Ironing, pet walking, cleaning are other things that people sometimes do as a 'work a few hours from home' sort of job, but you aren't going to make a great deal - sort of depends how much you need to make. These tend to be 'supplement the family income' roles rather than 'be the breadwinner' roles. There are always jobs available in care too, but I guess most of them would need you to accept work at times that wouldn't work well for a single parent.

caffauk Tue 11-Dec-18 19:19:14

Hi, i shared this in another thread but you might find it useful

www.forbes.com/sites/biancabarratt/2018/11/30/the-initiatives-helping-women-return-to-work/#5c2fab051049

Rednaxela Wed 12-Dec-18 04:33:29

A basic office job which offers flexitime would do it. So the council or HMRC. Some charities offer it too.

Your biggest issue is going to be making up time when DC is ill. That's where flexitime is useful. A short commute or a short distance between workplace and nursery will be a priority as well.

You will need back up childcare for times when DC is too ill for nursery but you are unable to get enough time away from work.

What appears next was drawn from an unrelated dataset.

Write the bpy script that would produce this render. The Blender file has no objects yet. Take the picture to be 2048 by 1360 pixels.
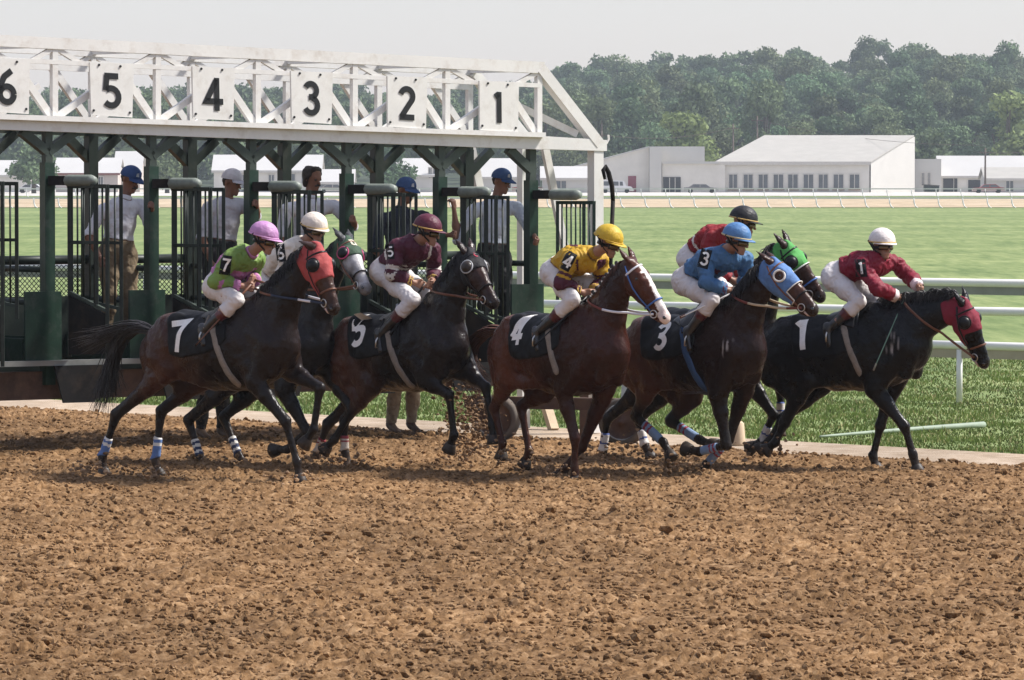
import bpy, bmesh, math, random
import numpy as np
from mathutils import Vector, Matrix, noise
from mathutils.bvhtree import BVHTree

R = math.radians
random.seed(7)
rng = np.random.default_rng(7)
SC = bpy.context.scene
COL = SC.collection

# ------------------------------------------------------------------ camera, sky, sun, exposure
CAM = np.array([0.0, 0.0, 2.7])
FPX = 10000.0                      # focal length in pixels of the 2048 px wide photograph
PITCH = math.atan((680 - 348) / FPX)
cd = bpy.data.cameras.new('camera')
cam = bpy.data.objects.new('camera', cd)
COL.objects.link(cam)
cam.location = CAM
cam.rotation_euler = (R(90) - PITCH, 0, 0)
cd.sensor_width = 36
cd.lens = FPX / 2048 * 36
cd.clip_start = 0.5
cd.clip_end = 6000
SC.camera = cam

SUN_AZ, SUN_EL = R(9), R(50)       # azimuth measured from +X towards +Y (away from the camera)
sun_dir = Vector((math.cos(SUN_AZ) * math.cos(SUN_EL), math.sin(SUN_AZ) * math.cos(SUN_EL), math.sin(SUN_EL)))
W = bpy.data.worlds.new('World')
SC.world = W
W.use_nodes = True
nt = W.node_tree
nt.nodes.clear()
wo = nt.nodes.new('ShaderNodeOutputWorld')
bg = nt.nodes.new('ShaderNodeBackground')
sky = nt.nodes.new('ShaderNodeTexSky')
sky.sky_type = 'NISHITA'
sky.sun_disc = False
sky.sun_elevation = SUN_EL
sky.sun_rotation = R(90) - SUN_AZ
sky.air_density = 1.2
sky.dust_density = 0.8
sky.ozone_density = 1.0
mx = nt.nodes.new('ShaderNodeMix')
mx.data_type = 'RGBA'
mx.inputs[0].default_value = 0.38
mx.inputs[7].default_value = (6.9, 6.7, 8.4, 1)      # thin even overcast over the blue
nt.links.new(sky.outputs[0], mx.inputs[6])
nt.links.new(mx.outputs[2], bg.inputs[0])
bg.inputs[1].default_value = 0.090
nt.links.new(bg.outputs[0], wo.inputs[0])

sd = bpy.data.lights.new('sun', 'SUN')
sun = bpy.data.objects.new('sun', sd)
COL.objects.link(sun)
sun.rotation_euler = (-sun_dir).to_track_quat('-Z', 'Y').to_euler()
sd.energy = 5.0
sd.angle = R(8)
sd.color = (1.0, 0.96, 0.91)

SC.view_settings.view_transform = 'Standard'
SC.view_settings.look = 'None'
SC.view_settings.exposure = 0.58
SC.view_settings.gamma = 1.0
SC.view_settings.use_curve_mapping = False
SC.cycles.max_bounces = 6
SC.cycles.volume_bounces = 0
SC.cycles.transparent_max_bounces = 6
SC.cycles.use_adaptive_sampling = True
SC.cycles.caustics_reflective = False
SC.cycles.caustics_refractive = False

# ------------------------------------------------------------------ picture -> world helpers (authoring only)
_cp, _sp = math.cos(PITCH), math.sin(PITCH)
FW = np.array([0, _cp, -_sp]); UPV = np.array([0, _sp, _cp]); RT = np.array([1.0, 0, 0])
def ray(px, py):
    return FW + (px - 1024) / FPX * RT + (680 - py) / FPX * UPV
def U(px, py, Y):
    r = ray(px, py); return CAM + r * (Y / r[1])
def onplane(px, py, O, n):
    r = ray(px, py); return CAM + r * (np.dot(np.asarray(O) - CAM, n) / np.dot(r, n))
def G(px, py, z=0.0):
    r = ray(px, py); return CAM + r * ((z - CAM[2]) / r[2])
def PX(p):
    d = np.asarray(p, float) - CAM; f = d @ FW
    return (1024 + FPX * (d @ RT) / f, 680 - FPX * (d @ UPV) / f)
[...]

E.g. the odd morning or afternoon, or a short day, which would allow you to put in some or all of a full work day. Do you have friends you could do swaps with? Or family nearby?

Financially you may find that working 3 days a week offers the maximum return on investment. It all depends on what your earning are, there is little point going beyond your tax free allowance. Don't fall into the trap of taking a job and then finding out you're spending more on childcare than you're earning! Use an online tax calculator and the online benefits estimator to double check exactly what the finances will look like.

Good luck!

MummyAndSon17 Wed 12-Dec-18 10:51:47

Thank you!
It's so stressful because I do want to get back into work when my son's at nursery. But trying to find that balance of spending enough time with my son and earning a living is difficult, and exactly like how you said making sure my outgoings is less then my incoming. I'll definitely look up some office or receptionist jobs!